Il pensiero spensierato. L’archetipo o il costrutto che porta all’alleggerimento dell’anima, alla sospensione, per un attimo, del giudizio. Sia esso universale, soggettivo o oggettivo, niente conta, niente è realmente determinante nel voler tracciare forzate linee a definire uno spazio, un concetto, una dimensione che il più delle volte sfugge.
Il pensiero spensierato.
Un qualcosa di primitivo e così apparentemente semplice da afferrare, raggiungere, produrre. Niente si palesa come maggiormente difficile quanto le situazioni che teoricamente, sulla carta, dovrebbero essere di una consistenza ben diversa.
Il pensiero di chi non vuol comunque dimenticare cos’è stato, cos’è diventato, cos’ha vissuto e cosa sta vivendo, cosa spera di diventare e vivere e respirare a pieni polmoni.
Possono scorrere kilometri sotto i piedi, possono essere scanditi dal pensiero di un traguardo, dal pensiero del vedere fin dove si arriverà questa volta, dalla paura di prendere parte ad una gara con troppe salite, dal temere le discese che insidiano con le loro sassaie.
Il pensiero va sospeso quando ti rendi conto che tutto deve avere un suo giro o percorso, quando pare che nell’esatto istante in cui smetti di fare a cazzotti col vento tu riesca a piegarlo, quel vento.
Ci va un contenitore per pensieri o magari un pensiero in meno e una pacca sulla spalla in più.

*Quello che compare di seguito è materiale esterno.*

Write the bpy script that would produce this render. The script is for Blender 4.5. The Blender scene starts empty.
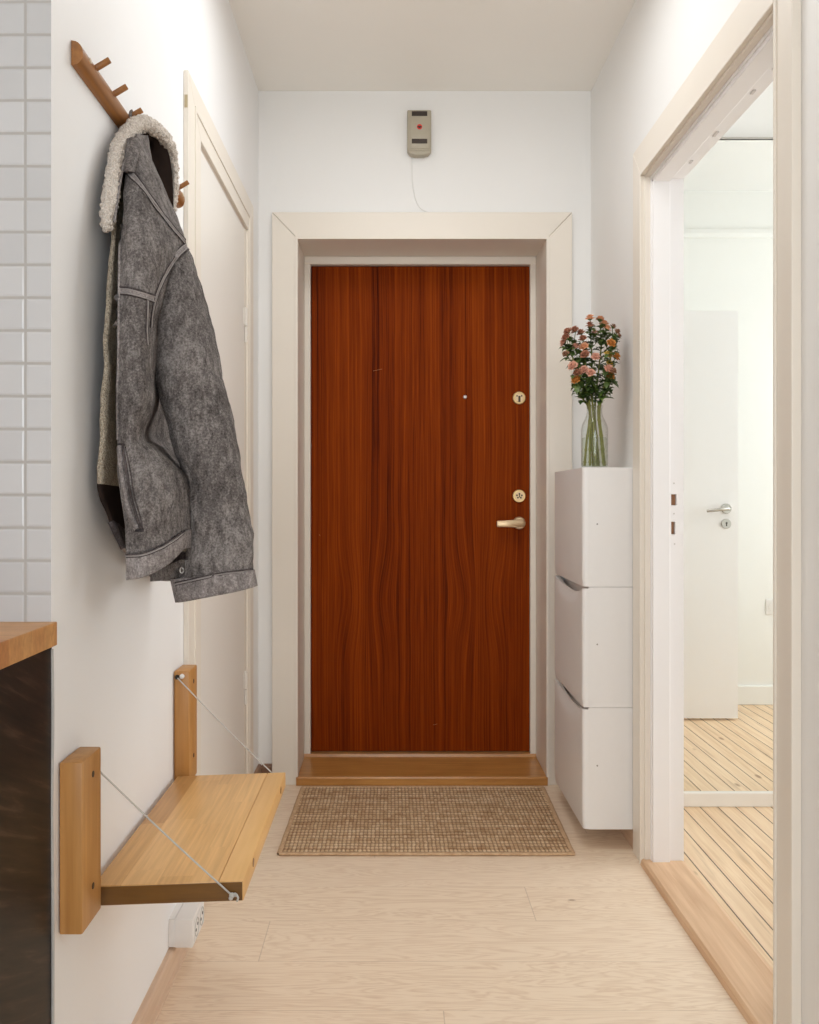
import bpy, bmesh, math, random
from mathutils import Vector, Matrix, noise
from mathutils.bvhtree import BVHTree

S = bpy.context.scene
C = S.collection
random.seed(7)
F, PX, PY, H = 900.0, 392.0, 498.0, 1.154      # focal length in pixels, vanishing point, eye height

def at(x, y, Y):
    """point of the place seen at pixel (x, y) at distance Y"""
    return Vector(((x - PX) * Y / F, Y, H - (y - PY) * Y / F))

# ------------------------------------------------------------------ materials
class Nodes:
    def __init__(s, name):
        s.m = bpy.data.materials.new(name); s.m.use_nodes = True
        s.nt = s.m.node_tree; s.n = s.nt.nodes; s.l = s.nt.links
        s.b = s.n['Principled BSDF']; s.out = s.n['Material Output']
    def put(s, sock, v):
        if hasattr(v, 'is_output'): s.l.new(v, sock)
        elif isinstance(v, (tuple, list)) and len(v) == 3 and sock.type == 'RGBA': sock.default_value = (*v, 1)
        else: sock.default_value = v
    def coord(s, kind='Object'):
        return s.n.new('ShaderNodeTexCoord').outputs[kind]
    def xyz(s, v):
        q = s.n.new('ShaderNodeSeparateXYZ'); s.l.new(v, q.inputs[0]); return q.outputs[0], q.outputs[1], q.outputs[2]
    def vec(s, x, y, z):
        q = s.n.new('ShaderNodeCombineXYZ')
        for i, v in enumerate((x, y, z)): s.put(q.inputs[i], v)
        return q.outputs[0]
    def math(s, op, a, b=0.0, c=0.0):
        q = s.n.new('ShaderNodeMath'); q.operation = op
        s.put(q.inputs[0], a); s.put(q.inputs[1], b); s.put(q.inputs[2], c); return q.outputs[0]
    def map(s, v, scale=(1, 1, 1), loc=(0, 0, 0), rot=(0, 0, 0)):
        q = s.n.new('ShaderNodeMapping'); s.l.new(v, q.inputs[0])
        q.inputs['Scale'].default_value = scale; q.inputs['Location'].default_value = loc; q.inputs['Rotation'].default_value = rot
        return q.outputs[0]
    def noise(s, v, scale=5, detail=4, rough=.5, dist=0.0, col=False):
        q = s.n.new('ShaderNodeTexNoise'); s.l.new(v, q.inputs['Vector'])
        q.inputs['Scale'].default_value = scale; q.inputs['Detail'].default_value = detail
        q.inputs['Roughness'].default_value = rough; q.inputs['Distortion'].default_value = dist
        return q.outputs['Color' if col else 'Fac']
    def voro(s, v, scale=5, out='Distance', feature='F1', rnd=1.0):
        q = s.n.new('ShaderNodeTexVoronoi'); s.l.new(v, q.inputs['Vector']); q.feature = feature
        q.inputs['Scale'].default_value = scale; q.inputs['Randomness'].default_value = rnd
        return q.outputs[out]
    def ramp(s, fac, stops, interp='LINEAR'):
        q = s.n.new('ShaderNodeValToRGB'); s.l.new(fac, q.inputs[0]); r = q.color_ramp; r.interpolation = interp
        while len(r.elements) < len(stops): r.elements.new(.5)
        for e, (p, c) in zip(r.elements, stops):
            e.position = p; e.color = (*c, 1) if isinstance(c, (tuple, list)) else (c, c, c, 1)
        return q.outputs[0]
    def mix(s, fac, a, b, mode='MIX'):
        q = s.n.new('ShaderNodeMix'); q.data_type = 'RGBA'; q.blend_type = mode
        s.put(q.inputs[0], fac); s.put(q.inputs[6], a); s.put(q.inputs[7], b); return q.outputs[2]
    def bump(s, h, strength=.3, dist=.002):
        q = s.n.new('ShaderNodeBump'); s.l.new(h, q.inputs['Height'])
        q.inputs['Strength'].default_value = strength; q.inputs['Distance'].default_value = dist
        s.l.new(q.outputs[0], s.b.inputs['Normal'])
    def fin(s, col, rough=.5, metal=0.0, spec=.5):
        s.put(s.b.inputs['Base Color'], col); s.put(s.b.inputs['Roughness'], rough)
        s.b.inputs['Metallic'].default_value = metal; s.b.inputs['Specular IOR Level'].default_value = spec
        return s.m

def paint(name, col, rough=.55, var=.03, bump=.05, scale=40):
    k = Nodes(name); o = k.coord()
    n = k.noise(o, 2.2, 3); n2 = k.noise(o, scale, 3)
    c = k.mix(k.math('MULTIPLY', n, 1.0), tuple(v * (1 - var) for v in col), tuple(min(1, v * (1 + var)) for v in col))
    k.bump(n2, bump, .002)
    return k.fin(c, rough)

def flat(name, col, rough=.4, metal=0.0, var=.06, spec=.5):
    k = Nodes(name); n = k.noise(k.coord(), 60, 2)
    c = k.mix(n, tuple(v * (1 - var) for v in col), tuple(min(1, v * (1 + var)) for v in col))
    return k.fin(c, rough, metal, spec)

def wood(name, dark, light, axis='Y', rough=.4, fine=90, long=2.0, contrast=(.35, .7), bump=.08):
    """straight grained wood with its grain along an axis of the object"""
    k = Nodes(name); o = k.coord()
    sc = {'X': (long, fine, fine), 'Y': (fine, long, fine), 'Z': (fine, fine, long)}[axis]
    sb = {'X': (long * .7, fine * .18, fine * .18), 'Y': (fine * .18, long * .7, fine * .18), 'Z': (fine * .18, fine * .18, long * .7)}[axis]
    a = k.noise(k.map(o, sc), 1, 5, .6, .3); b = k.noise(k.map(o, sb), 1, 3, .5, 1.2)
    f = k.math('ADD', k.math('MULTIPLY', a, .55), k.math('MULTIPLY', b, .45))
    c = k.ramp(f, [(contrast[0], dark), (contrast[1], light)])
    k.bump(a, bump, .001)
    return k.fin(c, rough)

def staves(name, tones, wide=.045, long=.32, rough=.38, swap=False, offset=(0, 0, 0), vary=1.0):
    """glued-up solid wood: staves along Y, each of its own tone"""
    k = Nodes(name); o = k.map(k.coord(), loc=offset)
    x, y, z = k.xyz(o)
    if swap: x, y = y, x
    row = k.math('FLOOR', k.math('DIVIDE', x, wide))
    sh = k.math('MULTIPLY', k.math('FRACT', k.math('MULTIPLY', k.math('SINE', k.math('MULTIPLY', row, 12.9898)), 43758.5)), 1.0)
    cell = k.math('FLOOR', k.math('ADD', k.math('DIVIDE', y, long), sh))
    rnd = k.math('FRACT', k.math('MULTIPLY', k.math('SINE', k.math('ADD', k.math('MULTIPLY', row, 78.233), k.math('MULTIPLY', cell, 37.719))), 4375.85))
    base = k.ramp(rnd, [(i / (len(tones) - 1), t) for i, t in enumerate(tones)])
    g = k.noise(k.vec(k.math('MULTIPLY', x, 130), k.math('ADD', k.math('MULTIPLY', y, 4), k.math('MULTIPLY', rnd, 30)), k.math('MULTIPLY', z, 60)), 1, 5, .6, .4)
    c = k.mix(k.ramp(g, [(.3, .35 * vary), (.7, 0)]), base, (.16, .07, .02), 'MULTIPLY')
    k.bump(g, .06, .001)
    return k.fin(c, rough)

M = {}
M['wall'] = paint('wall_paint_cool_white', (.86, .86, .87))
M['wall_far'] = paint('wall_paint_off_white', (.83, .825, .815))
M['wall_room'] = paint('wall_paint_room_white', (.84, .84, .82))
M['ceiling'] = paint('ceiling_paint', (.90, .88, .84))
M['ceiling_room'] = paint('ceiling_paint_white', (.84, .84, .83))
M['cream'] = paint('trim_paint_cream', (.80, .742, .664), rough=.38, bump=.02)
M['fresh'] = paint('trim_paint_fresh_white', (.87, .855, .86), rough=.4, bump=.08, scale=25)
M['doorwhite'] = paint('door_paint_white', (.80, .765, .72), rough=.35, bump=.02)
M['plastic'] = flat('cabinet_white_plastic', (.80, .785, .775), .38, var=.01)
M['socket'] = flat('socket_white_plastic', (.78, .76, .74), .35, var=.01)
M['hole'] = flat('dark_cavity', (.015, .012, .010), .8)
M['brass'] = flat('brass', (.72, .52, .25), .28, 1.0)
M['handlebrass'] = flat('handle_satin_brass', (.68, .51, .32), .42, 1.0)
M['steel'] = flat('satin_steel', (.55, .53, .50), .35, 1.0)
M['hingewhite'] = flat('painted_hinge', (.78, .74, .69), .4)
M['cord'] = flat('white_cord', (.50, .48, .45), .8)
M['beige'] = flat('beige_plastic', (.42, .375, .29), .45, var=.04)
M['slot'] = flat('dark_brown_slot', (.035, .02, .012), .5)
M['red'] = flat('red_enamel', (.65, .035, .02), .4)
M['wire'] = flat('white_wire', (.80, .79, .77), .6)
M['filler'] = flat('pale_filler', (.66, .63, .62), .6)
M['rawwood'] = wood('raw_cut_wood', (.20, .09, .04), (.42, .22, .12), 'Z', .8)
M['rack'] = wood('coat_rack_oiled_oak', (.17, .060, .010), (.36, .145, .030), 'Y', .4, 120, 3, (.3, .7))
M['post'] = wood('bench_post_birch', (.34, .145, .034), (.57, .29, .088), 'Z', .42, 90, 3, (.25, .75))
M['seat'] = staves('bench_seat_staves', [(.56, .29, .10), (.82, .50, .21), (.74, .42, .16), (.86, .55, .25), (.66, .36, .125)], .062, .26, vary=.8)
M['seat_edge'] = wood('bench_edge_lipping', (.66, .37, .13), (.84, .52, .22), 'Y', .4, 80, 3, (.25, .75))
M['seat_end'] = wood('bench_end_grain_shaded', (.09, .036, .005), (.20, .088, .014), 'X', .35, 60, 6, (.25, .75))  # end grain, also darkened in colour for the shade on this end
M['counter'] = staves('countertop_staves', [(.40, .165, .048), (.60, .29, .095), (.50, .21, .066), (.66, .35, .13)], .043, .45, swap=True)
M['threshold'] = wood('threshold_oak', (.36, .15, .035), (.60, .30, .09), 'X', .3, 60, 4, (.3, .72))
M['sill'] = wood('doorway_threshold_oak', (.54, .31, .165), (.80, .56, .36), 'Y', .4, 60, 2.5, (.3, .72))
M['baseboard'] = wood('baseboard_birch', (.58, .40, .28), (.74, .56, .42), 'Y', .5, 60, 2, (.3, .7))
M['darkbase'] = wood('baseboard_dark_end', (.20, .10, .06), (.34, .2, .12), 'X', .5, 60, 2)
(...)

La verità indissolubile, però, è sempre lì… a ricordare, a ricordarmi, che in qualunque bufera potrò sempre tornare a casa, in quegli attimi rituali che precedono l’andare a raggiungere il letto, e guardarmi allo specchio senza provar remore per ciò che vedo, per ciò che sono stato e per ciò che spero di continuare ad essere.